There is always more to a story than what we know, and more often than not criminal or malicious intent, our failure, or other’s rejection of us are not the most likely culprits of whatever puzzle we are trying to solve or situation we are trying to make sense of. To be human is to have limited perceptions, knowledge, experiences, and resources. And we also all have different physical, mental, and emotional capacities and competencies limiting us in different ways. We sometimes unintentionally hurt people we care about or put them in danger because of those human limitations. And sometimes people who love us unintentionally hurt us as well. While it is human to assume the worst in others, love demands we strive to assume the best – bearing, believing, hoping, and enduring all things.
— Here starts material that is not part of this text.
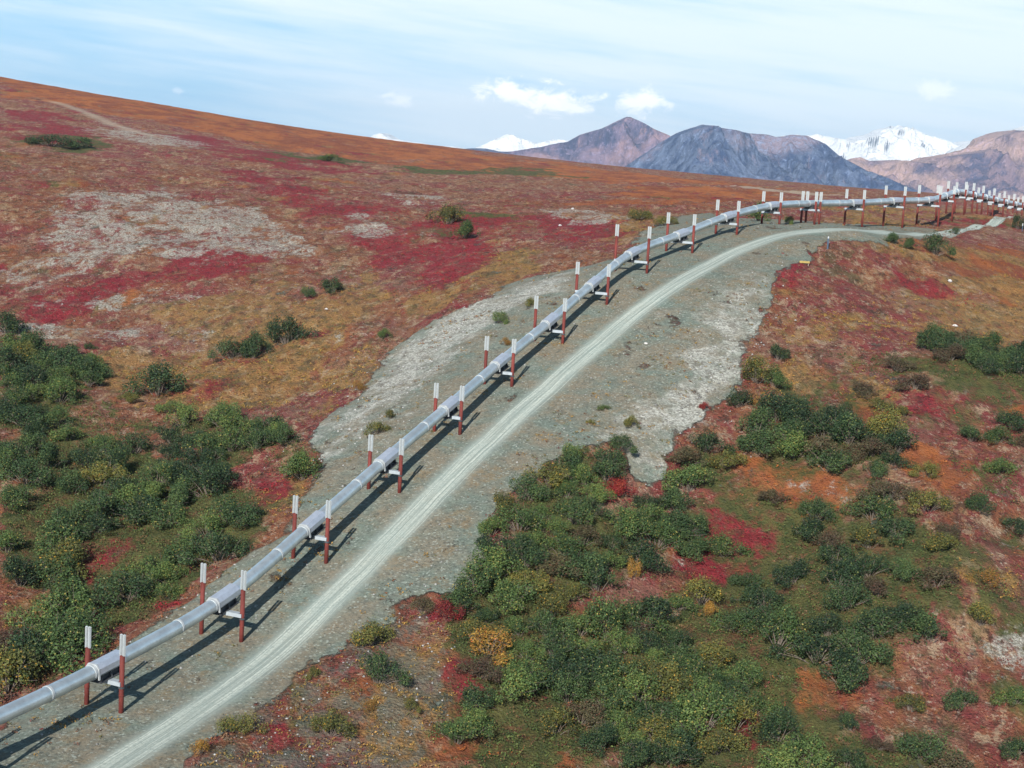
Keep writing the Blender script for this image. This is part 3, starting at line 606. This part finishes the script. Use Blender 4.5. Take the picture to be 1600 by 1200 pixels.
def support(k, shift=0.0, label='', cat='pipeline support', anchor=False):
    org = P[k][:2]+HD[k]*shift; z0 = P[k][2]
    ang = math.atan2(NL[k][1], NL[k][0])                         # local +x runs from the right post to the left post
    nm = 'anchor_support' if anchor else 'pipeline_support'
    t = thing(nm, (org[0], org[1], z0), label, cat, 'supports that carry the pipeline', ang)
    w = WID[k]; pairs = [(0, 0), (w, 0)] if not anchor else [(0, -1.0), (w, -1.0), (0, 1.0), (w, 1.0)]
    if k == 14: w = 3.3
    H = POSTH[k]-2.0
    for x, y in pairs:
        p = obj('support_post', post_mesh(H), t); p.location = (x, y, 0)
        wp = org+NL[k]*x+np.array([-NL[k][1], NL[k][0]])*y
        for dx in (-.18, .18):
            r_ = obj('heat_radiator', rad_me, p); r_.location = (dx, 0, H+.02); r_.rotation_euler = (0, 0, .2)
    bz = PIPEH[k]-1.12; rows = sorted({y for _, y in pairs})
    for y in rows:
        mb = MB(); mb.box((w/2, y+.30, bz-.20), (w+.15, .10, .38)); mb.box((w/2, y-.30, bz-.20), (w+.15, .10, .38)); mb.box((w/2, y, bz-.025), (w-.55, .50, .04))
        for x in (.33, w-.33): mb.box((x, y, bz-.22), (.10, .49, .30))
        obj('crossbeam', mb.me('crossbeam', m_beam), t)
        for x in (0, w):
            mb = MB(); mb.cyl((x, y, bz-.62), (x, y, bz-.45), .31, n=14); obj('beam_clamp', mb.me('beam_clamp', m_dark), t)
    if anchor:
        mb = MB(); mb.box((w/2, 0, bz+.12), (2.0, 2.3, .24)); mb.box((w/2-.8, 0, bz+.5), (.1, 1.8, .7)); mb.box((w/2+.8, 0, bz+.5), (.1, 1.8, .7)); obj('anchor_frame', mb.me('anchor_frame', m_dark), t)
    return t
for k in range(NB):
    v = k-2
    if v < 0: lab = 'pair of rust red posts just outside the lower left corner, casting a shadow into view' if v == -1 else 'red support posts below the lower left corner of the view'
    elif v == 0: lab = 'rust red two-post support nearest the lower left corner, first of the line'
    elif v == 8: lab = 'ninth two-post support from the lower left, widest apart, where the line starts to bend right'
    elif v == 12: lab = 'four-post anchor support with its posts close together on top of the rise'
    elif v in (13, 14, 15): lab = {13: 'tall two-post support first to the right of the four-post anchor', 14: 'tall two-post support second to the right of the four-post anchor', 15: 'tallest two-post support, third to the right of the four-post anchor, where the pipe bends away'}[v]
    elif v > 15: lab = 'distant two-post support on the crest beyond the tallest one, %s after it' % ordinal(v-16)
    else: lab = 'rust red two-post support with white radiators, %s from the lower left corner' % ordinal(v)
    if k < 1: continue
    support(k, 0.0, lab, anchor=(v == 12))

# ------------------------------------------------------------------ shrubs
def shrub_mesh(seed, n_leaf=2600, spread=1.0, tall=1.0):
    r = np.random.default_rng(seed)
    nc = r.integers(16, 24); cen = []
    el_ = r.uniform(.6, 1.0); lob = r.uniform(0, 6.28)
    for i in range(nc):
        a = r.uniform(0, 2*np.pi); q = r.uniform(0, 1)**.6*(.80+.22*math.sin(2*a+lob)+.12*math.sin(5*a+lob*2)); h = .20+.50*max(0, 1-q*q)*r.uniform(.35, 1.45)*tall
        cen.append((q*math.cos(a)*spread, q*math.sin(a)*el_, h, r.uniform(.13, .30)))
    cen = np.array(cen); wt = cen[:, 3]**2; wt /= wt.sum()
    k = r.choice(nc, n_leaf, p=wt); d = r.normal(size=(n_leaf, 3)); d /= np.linalg.norm(d, axis=1)[:, None]
    rad = cen[k, 3]*(r.uniform(.35, 1.0, n_leaf)**.5)*np.where(r.uniform(size=n_leaf) < .15, 1.35, 1.0)
    c = cen[k, :3]+d*rad[:, None]*np.array([1, 1, 1.15]); 
    sprig = r.uniform(size=n_leaf) < .10; c[sprig, 2] += r.uniform(.05, .30, sprig.sum()); c[:, 2] = np.maximum(c[:, 2], .02+.1*r.uniform(size=n_leaf))
    s = r.uniform(.018, .040, n_leaf)
    nrm = d*1.0+r.normal(size=(n_leaf, 3))*.75+np.array([0, 0, .35]); nrm /= np.linalg.norm(nrm, axis=1)[:, None]
    t = np.cross(nrm, r.normal(size=(n_leaf, 3))); t /= np.linalg.norm(t, axis=1)[:, None]; b = np.cross(nrm, t)
    V = np.empty((n_leaf, 4, 3)); 
    V[:, 0] = c-t*s[:, None]; V[:, 1] = c-b*s[:, None]*.62; V[:, 2] = c+t*s[:, None]; V[:, 3] = c+b*s[:, None]*.62
    tone = np.clip(r.normal(.5, .16, n_leaf)+(r.uniform(-.2, .2, nc))[k], 0, 1); q = r.uniform(size=n_leaf)
    col = np.repeat(np.stack([tone, q, q], -1), 4, 0)
    stems = MB()
    for i in range(nc):
        m_ = (cen[i, 0]*.5+r.uniform(-.05, .05), cen[i, 1]*.5, cen[i, 2]*.45); stems.cyl((cen[i, 0]*.12, cen[i, 1]*.12, -.12), m_, .014, .011, n=5); stems.cyl(m_, tuple(cen[i, :3]), .011, .005, n=5)
        for j in range(3):
            e = cen[i, :3]+r.normal(size=3)*.16; stems.cyl(tuple(cen[i, :3]*.8), tuple(e), .006, .003, n=4)
    return V.reshape(-1, 3), np.arange(n_leaf*4).reshape(-1, 4), col, stems
SH = {}
def shrub_variant(kind, i):
    if (kind, i) not in SH:
        V, F, col, st = shrub_mesh(100+i*13, 4200 if kind != 'gold' else 2600)
        SH[(kind, i)] = (np_mesh('foliage', V, F, LEAF[kind], ('leaf',), (col,)), st.me('stems', m_stem))
    return SH[(kind, i)]
shrub_xy = []
def shrub(x, y, w, h, kind, label, group=None, name='willow_shrub', sink=0.0):
    """one bush: w = width in metres, h = height in metres"""
    f, s = shrub_variant(kind, random.randrange(7)); sz = float(gz(x, y))
    t = thing(name, (x, y, sz-.06-sink), label, 'shrub', group, random.uniform(0, 6.28))
    t.scale = (w/1.9, w/1.9*random.uniform(.85, 1.15), h)
    obj('foliage', f, t); obj('stems', s, t); shrub_xy.append((x, y)); return t
def at(u, v): return hit([(u, v)], Z)[0]
def dist_px(x, y): return FOC/math.hypot(x, y)
SINGLE = [ # px of the foot, width in px, height ratio, kind, label
 (14,522,62,.55,'dark','dark green round bush at the left edge, alone on pale lichen ground'),
 (362,560,56,.62,'dark','left and lower bush of the dark green pair on the ochre slope'),
 (398,558,62,.62,'dark','dark green bush in the middle between the lower-left one and the larger upper-right one'),
 (448,536,74,.62,'dark','dark green bush at the upper right end of the row on the ochre slope'),
 (518,457,44,.62,'dark','small dark bush highest on the red slope, right one of a close pair'),
 (481,463,32,.55,'dark','smallest dark bush left of its neighbour high on the red slope'),
 (247,617,92,.58,'dark','lone dark rounded bush above the left willow thicket'),
 (268,644,48,.45,'mid','low grey green bush just below the lone dark rounded bush'),
 (140,546,20,.6,'dark','tiny dark bush above the left thicket on pale ground'),
 (45,560,70,.6,'dark','dark bush on the upper left rim of the thicket by the left edge'),
 (92,585,80,.6,'dark','dark brownish green bush with grey stems on the upper rim of the left thicket'),
 (137,592,60,.6,'dark','dark bush at the upper right tip of the left thicket'),
 (200,628,40,.4,'olive','faint olive bush left of the low grey green bush'),
 (80,228,70,.28,'dark','far green shrub patch on the left hillside, left half'),
 (125,231,55,.28,'dark','far green shrub patch on the left hillside, right half'),
 (515,252,50,.22,'mid','far low olive shrub on the middle of the left hillside'),
 (700,350,66,.45,'olive','olive green shrub alone in the red tundra, upper left half of the patch'),
 (728,372,58,.5,'mid','green shrub alone in the red tundra, lower right half of the patch'),
 (600,528,30,.5,'mid','small green bush at the upper edge of the pale cobbles'),
 (612,654,26,.6,'olive','tiny olive bush on the cobbles left of the fourth support'),
 (590,678,40,.6,'olive','olive bush on the cobbles beside the pipeline, left of the fourth support'),
 (560,610,30,.5,'gold','small yellow bush at the edge of the left cobbles'),
 (1182,598,72,.55,'olive','yellow green bush at the edge of the right cobble slope'),
 (1216,562,42,.6,'dark','small dark green bush behind the yellow green one by the cobble slope'),
 (1210,604,50,.55,'mid','green bush right of the yellow green one by the cobble slope'),
 (1155,636,44,.7,'dark','dark round bush at the right rim of the pale cobble slope'),
 (1193,640,50,.5,'gold','low yellowish bush right of the dark round one by the cobble slope'),
 (1320,650,38,.6,'dark','lone small dark bush on the right tundra slope'),
 (1395,380,34,.5,'dark','dark shrub right of the road top, left one of the two'),
 (1418,388,34,.5,'dark','dark shrub right of the road top, middle of the row'),
 (1460,397,50,.6,'dark','dark shrub right of the road top, lowest and rightmost of the row'),
 (1493,366,18,.6,'dark','tiny dark shrub beside the narrow far part of the road'),
 (1590,358,26,.8,'dark','dark bush at the right edge beside the far road'),
 (1350,618,60,.4,'brown','brownish green bush low on the right tundra slope'),
 (1402,580,60,.4,'brown','brownish bush left of the dark willow row at the right edge'),
 (1430,608,60,.4,'brown','brownish green bush below the dark willow row at the right edge'),
 (1375,640,46,.4,'olive','olive bush between small shrubs on the right slope'),
 (1415,650,40,.4,'olive','yellow olive bush beside another on the right slope'),
 (590,1066,80,.62,'dark','dark green bush on the stony ground below the road'),
 (580,1008,78,.55,'olive','olive bush with orange twigs directly above the dark bush below the road'),
 (374,1143,66,.5,'olive','olive yellow bush on the lower verge of the road'),
 (312,1178,44,.6,'gold','small golden bush on the lower verge of the road near the bottom edge'),
 (516,1146,74,.55,'olive','olive bush on stony ground near the bottom edge, right of the verge bushes'),
 (490,1058,30,.6,'olive','tiny olive bush alone on the gravel beside the road'),
 (577,1110,34,.6,'gold','small orange bush below the dark bush on stony ground'),
 (640,1110,30,.7,'olive','narrow olive bush on stony ground near the lower centre'),
 (1530,975,66,.55,'olive','yellow green bush right of the right thicket'),
 (1545,915,60,.4,'gold','golden low bush above the yellow green one right of the thicket'),
 (1330,1142,54,.55,'dark','round dark bush alone below the right thicket'),
 (1420,1110,60,.5,'olive','olive yellow bush on the lower rim of the right thicket'),
 (1500,1105,66,.5,'dark','dark bush right of the olive one near the lower right corner'),
 (1585,1100,60,.5,'mid','green bush at the right edge near the lower right corner'),
 (1588,1180,60,.5,'dark','dark bush in the lower right corner'),
 (1370,1170,50,.4,'brown','brown bush near the bottom edge on the right'),
 (1530,800,60,.5,'dark','dark bush at the right, left one of the two above the pale stones'),
 (1585,830,50,.5,'dark','dark bush at the right edge above the pale stones'),
 (1450,745,46,.5,'olive','olive bush in the orange clearing at the right'),
 (1560,740,60,.45,'mid','green bush in the orange clearing near the right edge'),
 (985,668,34,.55,'olive','olive bush where the pad meets the pale cobbles'),
 (944,640,24,.35,'mid','flat green tuft on the gravel right of the road'),
 (922,662,16,.5,'olive','tiny tuft on the gravel right of the road'),
 (990,900,34,1.0,'gold','bright yellow bush inside the middle thicket'),
 (1105,960,40,.6,'gold','yellowish bush right of the middle thicket'),
 (1100,640,24,.5,'red','small crimson bush on the pale cobble slope'),
 (968,775,60,.45,'red','crimson bush below the tip of the pale cobble slope'),
 (700,970,56,.6,'red','bright red bush at the left corner of the middle thicket'),
 (662,955,44,.6,'brown','brown red twiggy bush left of the bright red one'),
 (1185,345,60,.5,'mid','green shrub growing under the pipe near the top of the rise'),
 (1232,350,24,.5,'mid','small green shrub under the pipe left of the four-post anchor'),
 (1040,352,40,.4,'olive','olive shrub behind the pipeline near the tenth support'),
 (1000,342,50,.35,'olive','olive green shrub in the tundra left of the upper pipeline'),
 (830,478,26,.5,'olive','small olive bush on the cobbles by the seventh support'),
 (780,505,36,.5,'mid','green bush on the cobbles left of the sixth support'),
 (790,540,26,.5,'gold','yellow bush on the cobbles left of the sixth support'),
 (1095,690,0,0,'',''),
]
for u, v, w, hr, kind, lab in SINGLE:
    if not kind: continue
    x, y = at(u, v); s = dist_px(x, y); wm = w/s
    shrub(x, y, wm*1.05, max(.5, wm*hr*.95), kind, lab, None, 'willow_shrub' if kind in ('dark', 'mid') else 'birch_shrub')
def thicket(polys, spacing, kinds, size, label, group, limit=200):
    pts = []
    for poly in polys:
        wp = hit(poly, Z); lo = wp.min(0); hi = wp.max(0)
        for _ in range(3500):
            q = np.array([random.uniform(lo[0], hi[0]), random.uniform(lo[1], hi[1])])
            if not inpoly(q[:1], q[1:], wp)[0]: continue
            sp = spacing*random.uniform(.8, 1.2)
            if any((q[0]-p[0])**2+(q[1]-p[1])**2 < sp*sp for p in pts) or any((q[0]-p[0])**2+(q[1]-p[1])**2 < (sp*.7)**2 for p in shrub_xy): continue
            pts.append(q)
    total = len(pts); random.shuffle(pts); pts = pts[:limit]
    for q in pts:
        kd = random.choices(list(kinds), list(kinds.values()))[0]; n = vnoise(np.array([q[0]/9]), np.array([q[1]/9]), 77)[0]
        w = random.uniform(*size)*(.8+.4*n)
        nm = 'birch_shrub' if kd in ('gold', 'red', 'olive', 'brown') else 'willow_shrub'
        tone = {'dark': 'dark green', 'mid': 'mid green', 'olive': 'olive green', 'gold': 'golden yellow', 'brown': 'brownish', 'red': 'red'}[kd]
        shrub(q[0], q[1], w, w*random.uniform(.36, .54)*(.8 if kd in ('gold', 'brown') else 1), kd, '%s %s' % (tone, label), '%s %s' % (tone, group), nm)
    return total
n1 = thicket(THICK['lb'], 3.7, {'dark': 5, 'mid': 5, 'olive': .4, 'brown': .4}, (5.2, 8.2), 'shrub among others in the dense thicket left of the pipeline', 'shrubs in the left thicket', 95)
n2 = thicket(THICK['mid'], 3.3, {'dark': 3.2, 'mid': 6, 'olive': 1.3, 'gold': .15, 'brown': .4}, (4.6, 7.4), 'shrub among others in the thicket right below the road', 'shrubs in the middle thicket', 98)
n3 = thicket(THICK['rb'], 3.8, {'dark': 6, 'mid': 2, 'olive': .8, 'brown': 1.6}, (4.6, 7.4), 'shrub among others in the thickets on the right slope', 'shrubs in the right thickets', 95)
print('thicket counts', n1, n2, n3)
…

Here’s to a couple more years of navigating the tumultuous teen age years together as mother and daughter. I promise to try a little harder not to automatically assume some criminal activity every time you ask to borrow the car, but maybe you could promise to avoid any chaos beckoning to you in the middle of busy intersections. Or maybe it would help things if you would smile the next time I try to take your picture or give you a hug! But no matter what chaotic situation you find yourself in next, or what my mood may be at the current moment, please always assume I am on your side, knowing that I love you fiercely and forever!